Lori held my wallet and got a sense of tightness and anxiety then relaxing. That pretty much sums up my wallet.

The afternoon featured medium John Holland giving a funny, high energy talk. This was such a huge change of personality from Brian Weiss who is probably the calmest, most stoic and deadpan person I've ever seen speak. John told his personal story and some of the psychic experiences he's had then he started doing readings for the room. I'd never seen a medium work and didn't know what to expect. It was WILD. So many jaw dropping, bone chilling, and tearful moments happened as he zeroed in on specific people and relayed messages "from the other side." It doesn't even matter if you believe or not, this was fantastic drama and entertainment. The room was so full of emotion as people laughed out loud or broke into tears based on what John told them. Before this event I didn't understand why anyone would care to see a medium unless it was for a personal session, but seeing it all happen live was very cool, surprising and powerful. Messages came from people who had passed decades ago, three months ago, due to illness, suicide, accidents.... the whole gamut. Every message boiled down to conveying love. Some spirits asked the loved one in the room to reach out to other relatives and convey what they heard here. It was quite moving. And for the skeptics - there was no assigned seating, no meeting of people with John or staff before hand, no information given ahead of time.

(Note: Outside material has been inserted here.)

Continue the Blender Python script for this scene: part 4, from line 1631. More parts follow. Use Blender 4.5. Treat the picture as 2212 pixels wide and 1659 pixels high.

They day ended with a joint Q&A session where it was reiterated that there is no death; we go on.  The main message from the other side - there is nothing to fear and your loved ones are always with you. Nice.

3 comments:

Anonymous said...

I too was amazed that 45 minutes had passed during the "past life regression" meditation portion of the program. I felt as you did, but did get Victorian era clothing when I "went through the door." I am told that practice makes perfect in past-life regression exercises, so I will keep on trying. During the "item exchange" portion, I got tons in information for the person I was working with, which amazed both of us. As for John Holland - he is the real deal. I was lucky enough to get a private reading with him a few years ago and attend some of his other events - he brings humor, integrity and compassion to mediumship with tremendous, accurate validations. Yesterday's readings were incredible-although I did not get a reading, I still got so much out of the readings he did for others and I laughed and cried with them.

Anonymous said...

It's great it was a positive, warm experience, but I tend to not believe people who charge to hear their rap are legitimate. If you are truly interested in helping people, why charge? But then again, doctors aren't exactly volunteering their talents left and right.

AF Grant said...

That is some twisted logic - not believing people who charge for their services and thinking people who want to help others should work for free. Do you think police, firemen, government... should all be volunteers?
Do you pay for services if you don't think they help you?